Não sei isso é normal, gente, mas logo depois de maratonar em um único dia os 12 episódios, de cerca de 30 minutos cada, de Normal People me deu uma saudade de Marianne (Daisy Edgar-Jones) e Connell (Paul Mescal). Foi estranho, reconheço. Mas talvez a conexão que os protagonistas conseguem estabelecer com o espectador explique um pouco o sucesso que a série tem feito ao redor do mundo. Dá vontade de ser amiga deles, de cuidar de cada um.
A produção estreou no Brasil no dia 16 de julho, no catálogo da novata do streaming StarzPlay, já consagrada pela crítica internacional.
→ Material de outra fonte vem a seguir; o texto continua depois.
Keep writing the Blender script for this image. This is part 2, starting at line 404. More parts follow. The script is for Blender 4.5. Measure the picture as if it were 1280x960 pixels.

Pode dar um Google e tentar achar alguém falando mal. Vai ser difícil. Inclusive, Normal People aparece prematuramente entre as produções favoritas da próxima temporada de prêmios. Forte candidata a troféus de direção, roteiro e interpretação.
Alguns dias depois de ver, já com a saudade remediada, ainda me pergunto o que a produção baseada no livro homônimo de Sally Rooney tem para me tocar assim. Afinal de contas, o que mais tem nesse roteiro escrito pela própria criadora é normalidade. Acredito que faça diferença o fato dela, que tem apenas 29 anos, assinar o roteiro. É um domínio absurdo das profundezas emocionais dos personagens.
A trama
A história se passa na Irlanda. O casal se conhece na escola e logo na adolescência começa a cultivar uma emocionante sintonia. De família rica, Marianne não era a mais popular. Já com Connell é o contrário. A mãe dele faz faxina na casa de Marianne e o rapaz frequenta os grupos mais badalados. No quesito afeto a experiência deles também é inversamente proporcional. Enquanto ela é criada em uma casa desprovida de carinho, no lar dele, é o que rege a relação com a mãe, Lorraine (Sarah Greene).
Mesmo com tanta diferença social, rola um match entre eles. Os jovens passam pela fase da iniciação sexual negando para eles mesmos – e para todos que os cercam – a importância que um tem na vida do outro. E assim, nessa negação, o relacionamento de Marianne e Connell vai e vem ao longo do tempo. Da escola para a faculdade e dali em diante.
A sintonia no sexo – e demais momentos de convivência – é só mais um elemento para comprovar a potência deles juntos. Só os próprios não conseguem se dar conta do sentimento. Por isso, é acertada a escolha do clássico de Joy Division Love will tear us apart, na bela versão de Nerina Pallot. É justamente a intensidade do amor que Marianne e Connell sentem um pelo outro o que também os distancia. Além do romance em si, a série ainda aborda temas como consciência de classe, depressão, relacionamento abusivo na família e fora dela.
Intimidade bem filmada
Normal People é dirigida por Lenny Abrahamson (que fez o maravilhoso O quarto de Jack) e Hettie Macdonald. Tudo o que vai além do texto – que já é ótimo – é mérito deles. O maior, na minha opinião, é conseguir filmar intimidade. Não estou nem falando da química entre os atores (aliás, que bela descoberta de Daisy Edgar-Jones e Paul Mescal). Me refiro a uma sintonia fora da curva entre duas pessoas. O espectador consegue perceber essa diferença no micro detalhe. Aparece nos carinhos mais displicentes durante a transa e até mesmo na forma de tirar um fio de cabelo do rosto, por exemplo. Saca o grau da delicadeza?
E as conversas? Tem muita gente casada por aí que não consegue nem chegar perto de um papo verdadeiro, intenso, inteligente como Marianne e Connell. É uma conexão que ultrapassa fronteiras e tecnologias. Seja no travesseiro ou pelo Skype, a comunicação deles alcança uma profundidade que, mais uma vez, o espectador nota o bem que um faz para o outro.
E mais: em muitos momentos somos os únicos a testemunhar a força daquele amor. E o danado do amor, como diria Guimarães Rosa, é tinhoso, mas insistente. Cava espaço, persiste. Porém, não sabemos se conseguirá vingar para Marianne e Connell no formato romântico. Ele existe sim – e de maneira inquestionável – como amizade.
A jornalista Patrícia Kogut destacou a dimensão humana de Normal People. Talvez seja essa humanidade mesmo que nos conquiste. Os relacionamentos normais não são contos de fada. São cheios de imperfeições assim como todos nós. Ou seja, coisa mesmo de gente normal. Com um detalhe apontado no bem escolhido no título da crítica publicada no New York Times: o amor deles vai te despedaçar.